— Instruction —
Copy exactly the lines from the start of the material through the line with "ao = bpy.data.objects.new('ceiling_lamp', al);". Pictures stay out of the copy.

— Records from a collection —
* Begin *
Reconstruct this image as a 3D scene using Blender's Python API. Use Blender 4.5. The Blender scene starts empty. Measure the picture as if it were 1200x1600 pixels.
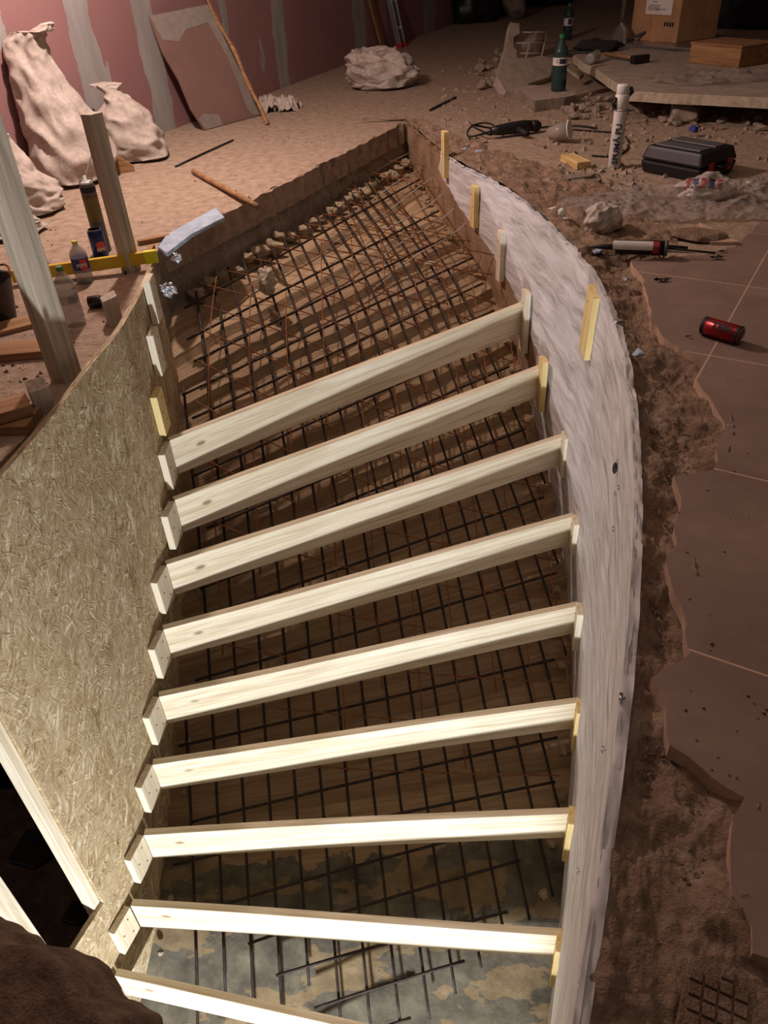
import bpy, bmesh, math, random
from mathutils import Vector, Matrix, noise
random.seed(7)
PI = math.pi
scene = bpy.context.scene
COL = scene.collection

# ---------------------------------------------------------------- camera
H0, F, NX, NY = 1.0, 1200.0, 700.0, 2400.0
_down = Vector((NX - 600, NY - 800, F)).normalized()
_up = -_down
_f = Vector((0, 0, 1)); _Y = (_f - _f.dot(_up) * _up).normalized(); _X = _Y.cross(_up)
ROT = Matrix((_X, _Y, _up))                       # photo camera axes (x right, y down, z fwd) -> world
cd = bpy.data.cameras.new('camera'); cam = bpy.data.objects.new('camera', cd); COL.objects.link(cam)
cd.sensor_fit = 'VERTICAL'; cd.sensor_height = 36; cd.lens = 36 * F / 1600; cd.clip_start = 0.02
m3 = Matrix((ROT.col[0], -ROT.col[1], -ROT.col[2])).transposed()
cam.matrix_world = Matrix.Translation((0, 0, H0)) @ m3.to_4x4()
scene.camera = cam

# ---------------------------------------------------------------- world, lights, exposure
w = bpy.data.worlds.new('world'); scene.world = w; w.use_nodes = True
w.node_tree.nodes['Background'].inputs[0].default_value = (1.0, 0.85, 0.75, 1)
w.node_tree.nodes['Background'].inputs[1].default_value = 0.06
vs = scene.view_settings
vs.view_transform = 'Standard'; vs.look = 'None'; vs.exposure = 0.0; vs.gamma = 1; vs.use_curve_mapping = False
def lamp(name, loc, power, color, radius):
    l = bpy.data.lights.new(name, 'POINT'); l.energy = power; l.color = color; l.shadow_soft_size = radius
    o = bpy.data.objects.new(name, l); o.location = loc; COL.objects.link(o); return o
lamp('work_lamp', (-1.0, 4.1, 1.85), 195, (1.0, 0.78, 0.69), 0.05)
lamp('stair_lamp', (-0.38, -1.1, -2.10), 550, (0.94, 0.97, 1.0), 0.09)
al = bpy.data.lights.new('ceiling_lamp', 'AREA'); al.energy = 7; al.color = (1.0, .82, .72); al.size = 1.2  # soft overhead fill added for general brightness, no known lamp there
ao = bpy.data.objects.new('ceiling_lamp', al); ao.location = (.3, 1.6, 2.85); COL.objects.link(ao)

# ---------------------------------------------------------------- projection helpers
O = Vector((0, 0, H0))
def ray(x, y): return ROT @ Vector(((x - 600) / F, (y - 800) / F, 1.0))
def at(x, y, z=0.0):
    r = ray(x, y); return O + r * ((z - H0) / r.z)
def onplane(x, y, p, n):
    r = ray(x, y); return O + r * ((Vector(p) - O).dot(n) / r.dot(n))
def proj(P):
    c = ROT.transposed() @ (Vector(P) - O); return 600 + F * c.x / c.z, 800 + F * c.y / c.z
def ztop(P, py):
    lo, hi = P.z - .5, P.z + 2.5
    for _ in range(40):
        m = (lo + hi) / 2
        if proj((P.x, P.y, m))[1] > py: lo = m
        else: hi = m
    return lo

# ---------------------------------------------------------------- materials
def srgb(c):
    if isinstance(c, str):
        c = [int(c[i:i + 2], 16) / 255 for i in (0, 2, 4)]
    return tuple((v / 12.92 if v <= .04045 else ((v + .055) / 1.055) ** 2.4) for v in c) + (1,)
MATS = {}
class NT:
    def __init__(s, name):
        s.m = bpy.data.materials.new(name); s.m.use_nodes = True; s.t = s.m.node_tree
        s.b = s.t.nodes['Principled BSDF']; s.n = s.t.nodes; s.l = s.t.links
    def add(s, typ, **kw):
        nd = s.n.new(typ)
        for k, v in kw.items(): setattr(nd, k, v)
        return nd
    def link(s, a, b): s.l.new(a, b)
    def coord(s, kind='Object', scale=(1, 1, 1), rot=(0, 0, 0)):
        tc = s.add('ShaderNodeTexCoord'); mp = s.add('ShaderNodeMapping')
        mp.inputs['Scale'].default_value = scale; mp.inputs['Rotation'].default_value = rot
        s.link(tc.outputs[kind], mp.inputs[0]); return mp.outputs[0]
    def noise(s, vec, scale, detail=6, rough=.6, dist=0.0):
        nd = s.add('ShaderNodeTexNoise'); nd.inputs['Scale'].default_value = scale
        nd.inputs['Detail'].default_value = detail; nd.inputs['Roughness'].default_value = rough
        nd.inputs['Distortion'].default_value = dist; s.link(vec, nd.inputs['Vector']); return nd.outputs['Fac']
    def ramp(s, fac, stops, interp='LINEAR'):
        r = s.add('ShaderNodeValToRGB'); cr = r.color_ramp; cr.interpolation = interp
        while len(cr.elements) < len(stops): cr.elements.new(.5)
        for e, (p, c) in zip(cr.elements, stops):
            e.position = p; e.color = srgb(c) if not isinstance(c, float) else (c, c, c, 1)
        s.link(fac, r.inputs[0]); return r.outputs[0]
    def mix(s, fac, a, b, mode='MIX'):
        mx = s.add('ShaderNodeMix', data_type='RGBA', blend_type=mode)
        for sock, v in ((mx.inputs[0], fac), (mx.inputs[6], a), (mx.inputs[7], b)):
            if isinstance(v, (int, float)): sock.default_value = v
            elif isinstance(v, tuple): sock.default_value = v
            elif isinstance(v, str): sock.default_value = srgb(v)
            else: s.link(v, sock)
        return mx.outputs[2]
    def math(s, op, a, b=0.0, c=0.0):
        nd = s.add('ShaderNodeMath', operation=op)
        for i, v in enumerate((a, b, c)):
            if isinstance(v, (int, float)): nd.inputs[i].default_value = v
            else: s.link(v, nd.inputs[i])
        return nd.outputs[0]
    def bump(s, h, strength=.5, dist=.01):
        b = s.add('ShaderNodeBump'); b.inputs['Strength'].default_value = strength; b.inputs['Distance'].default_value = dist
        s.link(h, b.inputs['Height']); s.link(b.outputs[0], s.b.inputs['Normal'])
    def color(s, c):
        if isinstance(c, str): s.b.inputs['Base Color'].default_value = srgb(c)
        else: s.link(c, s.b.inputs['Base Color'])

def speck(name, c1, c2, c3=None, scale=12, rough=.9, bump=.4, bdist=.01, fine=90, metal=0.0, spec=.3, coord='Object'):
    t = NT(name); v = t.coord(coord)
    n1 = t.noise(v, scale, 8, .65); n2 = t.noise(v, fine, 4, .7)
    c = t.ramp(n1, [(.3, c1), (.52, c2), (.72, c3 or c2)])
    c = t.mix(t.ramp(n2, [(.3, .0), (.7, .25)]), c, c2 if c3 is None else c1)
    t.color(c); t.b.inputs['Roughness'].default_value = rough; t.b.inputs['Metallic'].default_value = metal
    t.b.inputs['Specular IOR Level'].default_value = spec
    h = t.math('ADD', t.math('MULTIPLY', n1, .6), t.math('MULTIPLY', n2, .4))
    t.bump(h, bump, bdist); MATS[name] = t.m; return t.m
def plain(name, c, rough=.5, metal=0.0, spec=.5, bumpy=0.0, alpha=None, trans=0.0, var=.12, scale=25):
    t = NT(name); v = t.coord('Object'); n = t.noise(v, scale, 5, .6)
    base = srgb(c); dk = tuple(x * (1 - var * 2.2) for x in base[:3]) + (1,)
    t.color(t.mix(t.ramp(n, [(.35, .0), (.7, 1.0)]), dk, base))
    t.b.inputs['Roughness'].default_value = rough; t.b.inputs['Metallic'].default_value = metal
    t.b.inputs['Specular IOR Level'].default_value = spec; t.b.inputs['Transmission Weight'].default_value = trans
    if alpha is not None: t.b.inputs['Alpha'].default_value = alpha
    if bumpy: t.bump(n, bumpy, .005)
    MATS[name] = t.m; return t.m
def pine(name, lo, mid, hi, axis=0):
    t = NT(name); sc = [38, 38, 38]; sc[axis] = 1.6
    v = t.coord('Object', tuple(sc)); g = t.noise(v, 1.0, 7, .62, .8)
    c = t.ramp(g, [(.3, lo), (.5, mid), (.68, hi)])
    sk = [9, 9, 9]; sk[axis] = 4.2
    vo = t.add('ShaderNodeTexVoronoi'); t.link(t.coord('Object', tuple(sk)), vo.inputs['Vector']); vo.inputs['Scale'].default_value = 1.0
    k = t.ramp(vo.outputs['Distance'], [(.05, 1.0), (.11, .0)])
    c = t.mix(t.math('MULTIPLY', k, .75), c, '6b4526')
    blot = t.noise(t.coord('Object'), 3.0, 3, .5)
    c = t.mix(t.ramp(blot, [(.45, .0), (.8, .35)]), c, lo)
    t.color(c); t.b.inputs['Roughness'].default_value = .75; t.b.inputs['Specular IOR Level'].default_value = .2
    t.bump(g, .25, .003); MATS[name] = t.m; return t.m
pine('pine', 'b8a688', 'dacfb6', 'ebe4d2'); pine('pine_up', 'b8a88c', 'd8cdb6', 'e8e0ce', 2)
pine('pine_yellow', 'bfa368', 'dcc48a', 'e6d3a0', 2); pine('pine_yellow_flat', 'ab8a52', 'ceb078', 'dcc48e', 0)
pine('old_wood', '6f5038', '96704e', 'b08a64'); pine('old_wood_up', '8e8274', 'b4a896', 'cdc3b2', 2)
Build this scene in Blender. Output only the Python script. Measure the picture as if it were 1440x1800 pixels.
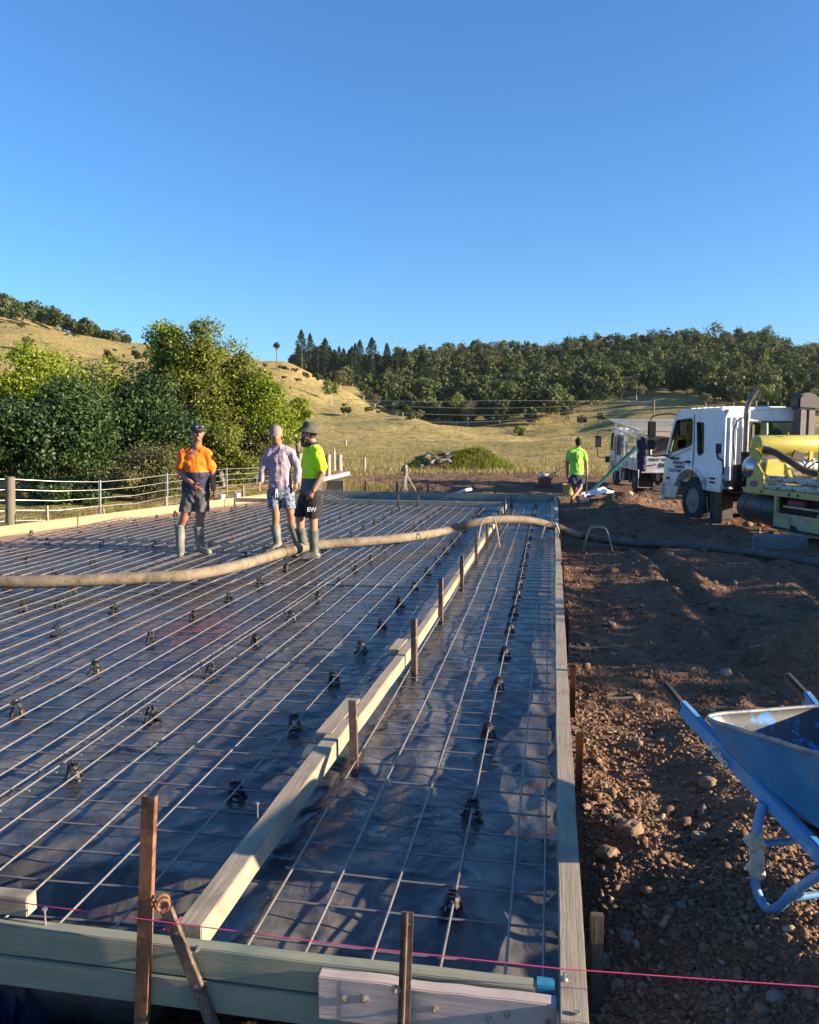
* End *
— Result below —
Reconstruct this image as a 3D scene using Blender's Python API. Use Blender 4.5. The Blender scene starts empty. Measure the picture as if it were 1200x1600 pixels.
import bpy, bmesh, math, random
from mathutils import Vector, Matrix, noise
random.seed(7)
PI = math.pi
scene = bpy.context.scene
COL = scene.collection

# ---------------------------------------------------------------- camera
H0, F, NX, NY = 1.0, 1200.0, 700.0, 2400.0
_down = Vector((NX - 600, NY - 800, F)).normalized()
_up = -_down
_f = Vector((0, 0, 1)); _Y = (_f - _f.dot(_up) * _up).normalized(); _X = _Y.cross(_up)
ROT = Matrix((_X, _Y, _up))                       # photo camera axes (x right, y down, z fwd) -> world
cd = bpy.data.cameras.new('camera'); cam = bpy.data.objects.new('camera', cd); COL.objects.link(cam)
cd.sensor_fit = 'VERTICAL'; cd.sensor_height = 36; cd.lens = 36 * F / 1600; cd.clip_start = 0.02
m3 = Matrix((ROT.col[0], -ROT.col[1], -ROT.col[2])).transposed()
cam.matrix_world = Matrix.Translation((0, 0, H0)) @ m3.to_4x4()
scene.camera = cam

# ---------------------------------------------------------------- world, lights, exposure
w = bpy.data.worlds.new('world'); scene.world = w; w.use_nodes = True
w.node_tree.nodes['Background'].inputs[0].default_value = (1.0, 0.85, 0.75, 1)
w.node_tree.nodes['Background'].inputs[1].default_value = 0.06
vs = scene.view_settings
vs.view_transform = 'Standard'; vs.look = 'None'; vs.exposure = 0.0; vs.gamma = 1; vs.use_curve_mapping = False
def lamp(name, loc, power, color, radius):
    l = bpy.data.lights.new(name, 'POINT'); l.energy = power; l.color = color; l.shadow_soft_size = radius
    o = bpy.data.objects.new(name, l); o.location = loc; COL.objects.link(o); return o
lamp('work_lamp', (-1.0, 4.1, 1.85), 195, (1.0, 0.78, 0.69), 0.05)
lamp('stair_lamp', (-0.38, -1.1, -2.10), 550, (0.94, 0.97, 1.0), 0.09)
al = bpy.data.lights.new('ceiling_lamp', 'AREA'); al.energy = 7; al.color = (1.0, .82, .72); al.size = 1.2  # soft overhead fill added for general brightness, no known lamp there
ao = bpy.data.objects.new('ceiling_lamp', al); ao.location = (.3, 1.6, 2.85); COL.objects.link(ao)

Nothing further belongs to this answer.